# Start of INFORMATION SHOWN

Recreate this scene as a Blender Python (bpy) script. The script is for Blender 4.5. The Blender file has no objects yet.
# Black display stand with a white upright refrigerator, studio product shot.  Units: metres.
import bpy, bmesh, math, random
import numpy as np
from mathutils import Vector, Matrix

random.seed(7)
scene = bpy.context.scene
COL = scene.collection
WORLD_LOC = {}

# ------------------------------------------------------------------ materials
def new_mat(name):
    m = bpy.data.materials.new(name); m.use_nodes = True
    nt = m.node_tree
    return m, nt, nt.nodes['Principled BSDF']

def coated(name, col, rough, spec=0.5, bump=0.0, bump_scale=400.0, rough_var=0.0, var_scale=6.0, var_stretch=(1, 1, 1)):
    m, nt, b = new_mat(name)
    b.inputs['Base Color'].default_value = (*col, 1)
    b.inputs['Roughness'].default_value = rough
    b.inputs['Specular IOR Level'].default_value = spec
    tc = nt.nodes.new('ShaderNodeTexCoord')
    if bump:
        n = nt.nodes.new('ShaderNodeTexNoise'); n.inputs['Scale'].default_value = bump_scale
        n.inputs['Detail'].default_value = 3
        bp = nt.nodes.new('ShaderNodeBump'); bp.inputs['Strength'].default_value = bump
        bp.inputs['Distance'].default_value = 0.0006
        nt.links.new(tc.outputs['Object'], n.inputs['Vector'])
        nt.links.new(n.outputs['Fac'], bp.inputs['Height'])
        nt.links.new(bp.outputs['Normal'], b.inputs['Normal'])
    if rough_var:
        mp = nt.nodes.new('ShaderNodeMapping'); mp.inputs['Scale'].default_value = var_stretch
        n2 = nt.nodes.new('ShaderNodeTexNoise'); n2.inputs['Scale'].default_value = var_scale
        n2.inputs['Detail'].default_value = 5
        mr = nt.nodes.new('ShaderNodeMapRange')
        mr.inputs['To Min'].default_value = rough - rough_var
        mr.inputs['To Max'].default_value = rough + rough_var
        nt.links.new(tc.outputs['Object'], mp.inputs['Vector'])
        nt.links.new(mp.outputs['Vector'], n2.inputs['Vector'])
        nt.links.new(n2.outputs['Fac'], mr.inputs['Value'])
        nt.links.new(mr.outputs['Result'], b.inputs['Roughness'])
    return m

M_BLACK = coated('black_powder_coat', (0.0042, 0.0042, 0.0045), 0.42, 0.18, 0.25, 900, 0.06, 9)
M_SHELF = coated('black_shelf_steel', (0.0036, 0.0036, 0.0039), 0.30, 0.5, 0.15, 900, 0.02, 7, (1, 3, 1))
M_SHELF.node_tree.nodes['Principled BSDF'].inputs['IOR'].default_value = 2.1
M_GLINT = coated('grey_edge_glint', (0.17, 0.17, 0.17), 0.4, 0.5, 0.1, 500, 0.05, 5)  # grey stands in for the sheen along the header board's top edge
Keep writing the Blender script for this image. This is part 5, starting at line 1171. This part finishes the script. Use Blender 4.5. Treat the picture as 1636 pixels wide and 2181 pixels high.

# End of INFORMATION SHOWN

## [GIVEN REQUEST]
Print all of the entries exactly as they are written.

## [COMPLETE RESPONSE]
Recreate this scene as a Blender Python (bpy) script. The script is for Blender 4.5. The Blender file has no objects yet.
# Black display stand with a white upright refrigerator, studio product shot.  Units: metres.
import bpy, bmesh, math, random
import numpy as np
from mathutils import Vector, Matrix

random.seed(7)
scene = bpy.context.scene
COL = scene.collection
WORLD_LOC = {}

# ------------------------------------------------------------------ materials
def new_mat(name):
    m = bpy.data.materials.new(name); m.use_nodes = True
    nt = m.node_tree
    return m, nt, nt.nodes['Principled BSDF']

def coated(name, col, rough, spec=0.5, bump=0.0, bump_scale=400.0, rough_var=0.0, var_scale=6.0, var_stretch=(1, 1, 1)):
    m, nt, b = new_mat(name)
    b.inputs['Base Color'].default_value = (*col, 1)
    b.inputs['Roughness'].default_value = rough
    b.inputs['Specular IOR Level'].default_value = spec
    tc = nt.nodes.new('ShaderNodeTexCoord')
    if bump:
        n = nt.nodes.new('ShaderNodeTexNoise'); n.inputs['Scale'].default_value = bump_scale
        n.inputs['Detail'].default_value = 3
        bp = nt.nodes.new('ShaderNodeBump'); bp.inputs['Strength'].default_value = bump
        bp.inputs['Distance'].default_value = 0.0006
        nt.links.new(tc.outputs['Object'], n.inputs['Vector'])
        nt.links.new(n.outputs['Fac'], bp.inputs['Height'])
        nt.links.new(bp.outputs['Normal'], b.inputs['Normal'])
    if rough_var:
        mp = nt.nodes.new('ShaderNodeMapping'); mp.inputs['Scale'].default_value = var_stretch
        n2 = nt.nodes.new('ShaderNodeTexNoise'); n2.inputs['Scale'].default_value = var_scale
        n2.inputs['Detail'].default_value = 5
        mr = nt.nodes.new('ShaderNodeMapRange')
        mr.inputs['To Min'].default_value = rough - rough_var
        mr.inputs['To Max'].default_value = rough + rough_var
        nt.links.new(tc.outputs['Object'], mp.inputs['Vector'])
        nt.links.new(mp.outputs['Vector'], n2.inputs['Vector'])
        nt.links.new(n2.outputs['Fac'], mr.inputs['Value'])
        nt.links.new(mr.outputs['Result'], b.inputs['Roughness'])
    return m

M_BLACK = coated('black_powder_coat', (0.0042, 0.0042, 0.0045), 0.42, 0.18, 0.25, 900, 0.06, 9)
M_SHELF = coated('black_shelf_steel', (0.0036, 0.0036, 0.0039), 0.30, 0.5, 0.15, 900, 0.02, 7, (1, 3, 1))
M_SHELF.node_tree.nodes['Principled BSDF'].inputs['IOR'].default_value = 2.1
M_GLINT = coated('grey_edge_glint', (0.17, 0.17, 0.17), 0.4, 0.5, 0.1, 500, 0.05, 5)  # grey stands in for the sheen along the header board's top edge
Keep writing the Blender script for this image. This is part 5, starting at line 1171. This part finishes the script. Use Blender 4.5. Treat the picture as 1636 pixels wide and 2181 pixels high.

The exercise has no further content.